Nous démarrerons avec une tostada de thon accompagnée d’avocat grillé. Croustillante tortilla de maïs frite réalisées sur place avec du thon d’une magnifique fraicheur, mariné dans une sauce à l’achiote, une pâte d’assaisonnement aux graines de roucou que qui est la plus utilisée dans cette cuisine maya. Un peu de zeste de citron vert, de la coriandre fraiche, des pignons, l’avocat un peu fumé, cette tostada est d’une très grande finesse.


Un premier Taco de poisson du jour typique de Basse Californie. Vous n’aurez probablement jamais mangé de tortillas aussi bonnes et même au Mexique, je ne me rappelle pas vraiment d’avoir eu un tel niveau de qualité. Bien entendu fabriquées sur place avec un maïs d’une irréprochable qualité et une réelle saveur, le poisson est frit, quelques fines lamelles de concombre marinées, un peu de sauce chipotle, de l’avocat. A nouveau vraiment unique !


Le célèbre et délicieux « taco Al Pastor»,  heritage arabe, malgré tout à base de viande de porc marinée aux piments secs et épices. Garni d’ananas, de sauce au coriandre, d’oignons et citron vert. Généralement reconnaissable dans les « taquería » parce que la viande est empilée sur une broche de telle manière qu’elle épouse une forme conique (un peu comme la viande à kebab) mais ici cela sera cuit avec le fabuleux four Josper.. Selon les régions du Mexique, le « taquero » peut vous servir la viande en y ajoutant un bout d’ananas comme d’ailleurs ici. L’association des deux saveurs est une vraie réussite.

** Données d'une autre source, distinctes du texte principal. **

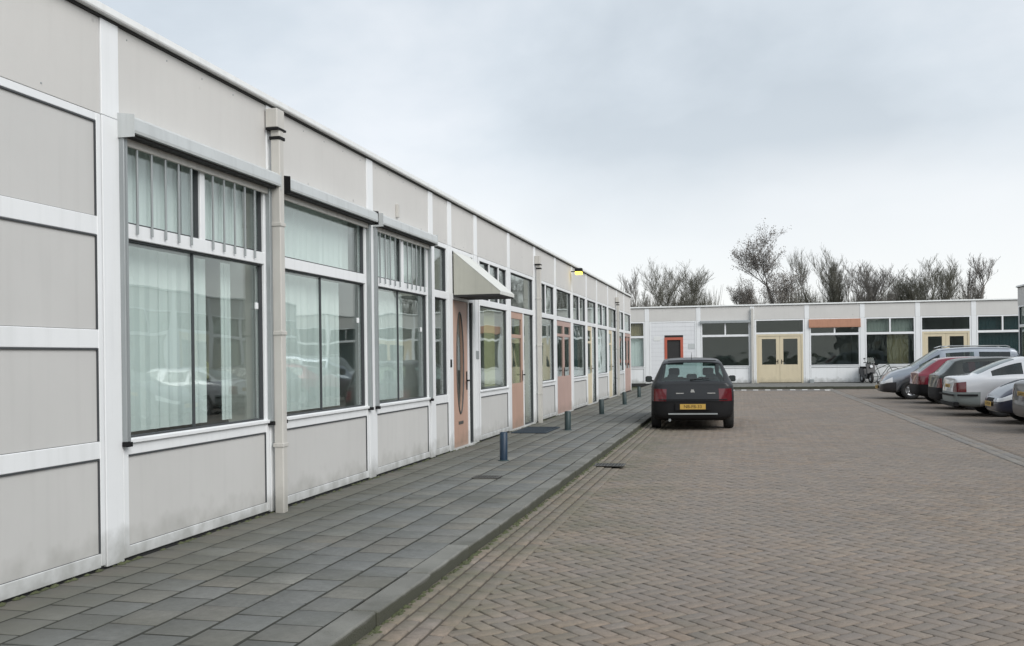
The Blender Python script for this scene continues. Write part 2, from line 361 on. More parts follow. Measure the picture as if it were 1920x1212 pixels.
# herringbone of 210 x 105 mm bricks laid at 45 degrees to the kerb
w = .1005; pts = []
for i in range(-32, 32):
    for j in range(-80, 86):
        ox, oy = i*w+j*2*w, i*w-j*2*w
        for (ux, uy, a) in ((w, w/2, 0.), (w*2.5-w*0, w*0, math.pi/2)):
            if a: ux, uy = -w/2, w
            u, v = ox+ux, oy+uy
            pts.append((u, v, a))
P = np.array(pts); c45 = math.cos(math.pi/4)
X = (P[:, 0]+P[:, 1])*c45+5.3; Y = (P[:, 0]-P[:, 1])*c45+24.0; A = -P[:, 2]-math.pi/4
k = (X > 2.66) & (X < 8.12) & (Y > 3.6) & (Y < 45.2)
place_stones('brick', X[k], Y[k], A[k], .201, .1005, 0, .05, .0125, .0045, BRICK, yard, 'brick_field', 300, .0009, .0045)
# gutter courses laid lengthwise beside the kerb
cx = []; cy = []
for r_ in range(4):
    for q in range(int(41/.211)): cx.append(2.345+.106*r_); cy.append(3.6+q*.211+(r_ % 2)*.105)
cx = np.array(cx); cy = np.array(cy)
V, F = stones(cx, cy, np.full(len(cx), math.pi/2), .211, .106, .034, .09, .012, .005, .0012, .006)
V[:, :, 2] -= ((cx-2.345)*.085)[:, None]
MB().add([(2.30, 3.5, .0308), (2.72, 3.5, -.0049), (2.72, 45.2, -.0049), (2.30, 45.2, .0308)], [(0, 1, 2, 3)]).build('joint_bed', JOINT, yard)
link('gutter_bricks', stone_mesh('gutter_bricks', V, F, GREYB if False else BRICK), yard, 'stuff')
# far part of the road: one sheet, individual stones no longer legible there
far = MB()
far.add([(2.3, -8, .0005), (8.06, -8, .0005), (8.06, 3.45, .0005), (2.3, 3.45, .0005)], [(0, 1, 2, 3)]).build('far_road', FARR, kind='structure')
# parking bays on the right with a light gutter line
pk = MB().add([(8.36, -8, -.0068), (13.9, -8, -.0068), (13.9, 45.28, -.0068), (8.36, 45.28, -.0068)], [(0, 1, 2, 3)]).build('parking_bay', JOINT, kind='structure')
cx = []; cy = []
for q in range(int(35/.1055)):
    for p_ in range(27):
        x_ = 8.36+.105+p_*.211-(q % 2)*.105
        if 8.42 < x_ < 13.8: cx.append(x_); cy.append(10+q*.1055)
V, F = stones(np.array(cx), np.array(cy), np.zeros(len(cx)), .211, .1055, 0, .05, .0115, .0045, .0009, .0045)
link('parking_bricks', stone_mesh('parking_bricks', V, F, BRICK), pk, 'stuff')
gl_ = MB().add([(8.06, -8, .0018), (8.36, -8, .0018), (8.36, 45.3, .0018), (8.06, 45.3, .0018)], [(0, 1, 2, 3)]).build('gutter', JOINT, kind='structure')
cx = []; cy = []
for q in range(150): cx += [8.135, 8.285]; cy += [4+q*.3, 4.15+q*.3]
V, F = stones(np.array(cx), np.array(cy), np.full(300, math.pi/2), .3, .15, .008, .05, .009, .005, .0009, .004)
link('gutter_tiles', stone_mesh('gutter_tiles', V, F, paving('gutter_concrete', (.215, .196, .172), .14, 0)), gl_, 'stuff')

# left pavement
pav = MB().add([(.0, -8, .1165), (2.135, -8, .1165), (2.135, 50.8, .1165), (.0, 50.8, .1165)], [(0, 1, 2, 3)])
pav.build('pavement', paint('pavement_joint', (.030, .031, .024), .95, .3, 5), kind='structure'); pav = bpy.data.objects['pavement']
cx = []; cy = []
for r_ in range(7):
    for q in range(155):
        cx.append(.1525+.305*r_); cy.append(3.9+q*.302+(r_ % 2)*.151)
cx = np.array(cx); cy = np.array(cy); k = np.ones(len(cx), bool)
place_stones('tile', cx[k], cy[k], np.zeros(k.sum()), .299, .302, .12, .04, .016, .004, TILE, pav, 'tile_field', 300, .0012, .0022)
# kerb stones
kb = MB().add([(2.14, -8, .02), (2.29, -8, .02), (2.29, 45.4, .02), (2.14, 45.4, .02)], [(0, 1, 2, 3)]).build('kerb', JOINT, kind='structure')
km = MB(); km.v = []; kst = B(-.075, .092, -.495, .495, -.2, .0, .010)
km_me = None
for q in range(42):
    if km_me is None: o = kst.build('kerb_stone', KERB, kb); km_me = o.data
    else: o = link('kerb_stone', km_me, kb)
    o.location = (2.215+random.gauss(0, .004), 3.8+q*1.0, .122+random.gauss(0, .003)); o.rotation_euler = (random.gauss(0, .003), 0, random.gauss(0, .003))
# far pavement with its kerb
MB().add([(2.3, 45.42, .12), (40, 45.42, .12), (40, 50.8, .12), (2.3, 50.8, .12)], [(0, 1, 2, 3)]).build('far_pavement', paint('far_tiles', (.155, .155, .145), .85, .15, .9), kind='structure')
fk = B(2.3, 40, 45.27, 45.30, -.05, .0).build('far_kerb', JOINT, kind='structure')
for q in range(17):
    o = B(-.495, .495, -.06, .06, -.2, .0, .012).build('kerb_stone', KERB, fk) if q == 0 else link('kerb_stone', kb2, fk)
    kb2 = o.data; o.location = (2.9+q, 45.36, .124)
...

Puis l’incontournable Cochinita pibil, effiloché de porc aux épices Maya. Ces épices sont en fait une pâte d’assaisonnement aux graines de roucou que qui est la plus utilisée dans cette cuisine maya. On peut la trouver prête à l’emploi sous le nom de « Achiote » comme déjà utilisée précédemment. Le terme « Pibil » fait référence à la méthode de cuisson. La viande, après avoir mariné dans une préparation à base de roucou, est cuite lentement sur des braises, dans un trou creusé à même la terre : le « pib ». J’imagine qu’il n’y a pas de trou dans le restaurant mais le résultat est probant…Une version inspirée de voyages a Yanuxah dans le Yucatan.


Servi avec ces fameuses tortillas de maïs.

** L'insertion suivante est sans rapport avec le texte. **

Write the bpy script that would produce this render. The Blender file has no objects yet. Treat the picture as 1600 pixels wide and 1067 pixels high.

Servi avec des haricots « frijoles » particulièrement onctueux. La garniture Pibil ici d’oignons rouges sur le dessus de la viande.


On préparera soi-même ces tacos avec les éléments précités.


Et comme dernier plat ou plutôt « antojitos », un pincho de ris de veau « alambre » qui signifie brochette et qui ont été rôtis avec une sauce barbeque à base de piment ancho. Une sauce « BBQ » avec ces piments Ancho, sans être les piments les plus épicés du monde, ont beaucoup de goût ; un peu sucré, un peu fumé et un peu terreux. Avec ces ris de veau grillé, c'est particulièrement bon. On pet aussi utiliser cette sauce pour les marinades.


Un repas de taqueria quasi irréprochable et probablement ce qu’il y a de mieux à Barcelone avec des saveurs nettes, des produits de grande fraicheur, des recettes connues mais parfaitement exécutées, énormément de gourmandise. Une superbe ambiance très décontractée, un service de bonne humeur, compétent et efficace, un cadre simple mais lui aussi très authentique. Une des meilleures taquerias d’Europe.